From time to time I can be seen wearing a kilt, and that despite I’m not Scottish. Nor do I have any Scottish roots.
   It more or less started back in the mid nineties during a vacation in Scotland. One day I dropped in on a kilt maker’s store in Edinburgh.
   The purpose was to get some basic information on highland wear for a business case study I had in mind and to be used in connection with my teaching in marketing research and strategy.
   The year before, I had got the inspiration to the case from “The Scotch House” in London near Harrods’.
   The store was selling branded goods like Pringle, Burberry etc. but on the ground floor they also had, slightly elevated from the ground, a veritable and very distinguished highland department as a shop-in-shop.
   To me the highland department was “selling things you don’t need” – a slogan which years later a major Danish department store unsuccessfully tried to establish.

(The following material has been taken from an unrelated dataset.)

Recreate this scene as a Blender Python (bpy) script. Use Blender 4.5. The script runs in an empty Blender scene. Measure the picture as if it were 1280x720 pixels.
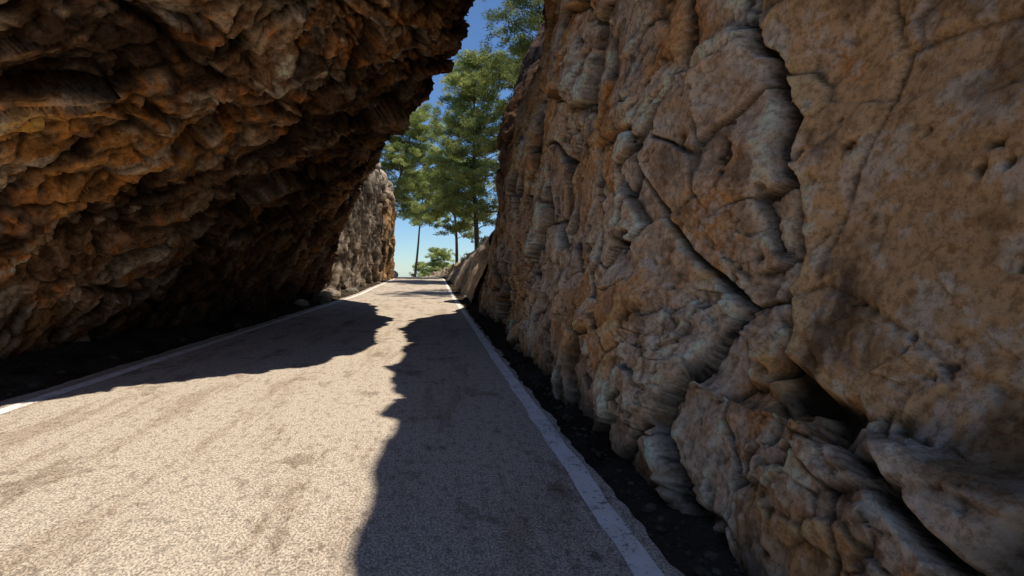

Out of my visit did come the needed information on what I considered the “impossible” part of the case.   
   But it also ended up with me being measured for and persuaded to try on a kilt.
   I didn’t buy the kilt. It was quite expensive and what should I use it for?  

Nevertheless I got a feeling that a kilt was extremely comfortable to wear, that there was nothing feminine about it and that it was certainly different to men’s ordinary garments. In some way I got hooked, so to say.
   When I left I had with me a business card from the store with my measures written on it, just in case.

Campbell Ancient and the red Royal Stewart tartan

The business case was about a thought-of Scottish company selling high quality Scottish products for men and women through its own stores. The range comprised sweaters, shirts, jackets, trousers, skirts, bags, ties, belts and on top of that highland wear (kilts and accessories). Apart from Edinburgh, Glasgow and Inverness it also had branches in London and Chicago. Now the company considered whether to establish stores with probably the same concept on the European continent and by using a European capital as a test market.

A few years later, having got access to the rather new Internet, I was considering a revision of the business case study by including e-trade.  

Campbell Ancient tartan and a black Utilikilt


During my
surfing I happened to come to a site where a kilt was no more than £39.
   In order to have an indication of shipment cost I had to fill out the order and payment forms and thus I reached to the point where clicking “Enter” would mean that I had bought myself a kilt.
   Shall, shall not? It wouldn’t ruin the family economy in any way, but…
   To put it short I clicked “Enter”. A few weeks later I was the owner of a casual kilt plus some accessories.

The quality was not quite up to the standards of the kilt I had tried on in Edinburgh, but being a non-Scot with absolutely no possibilities to wear a kilt at dress up situations it made the point.

Later I have supplied with some better and more expensive kilts, but without that first cheap kilt I should probably never have started kilt wearing.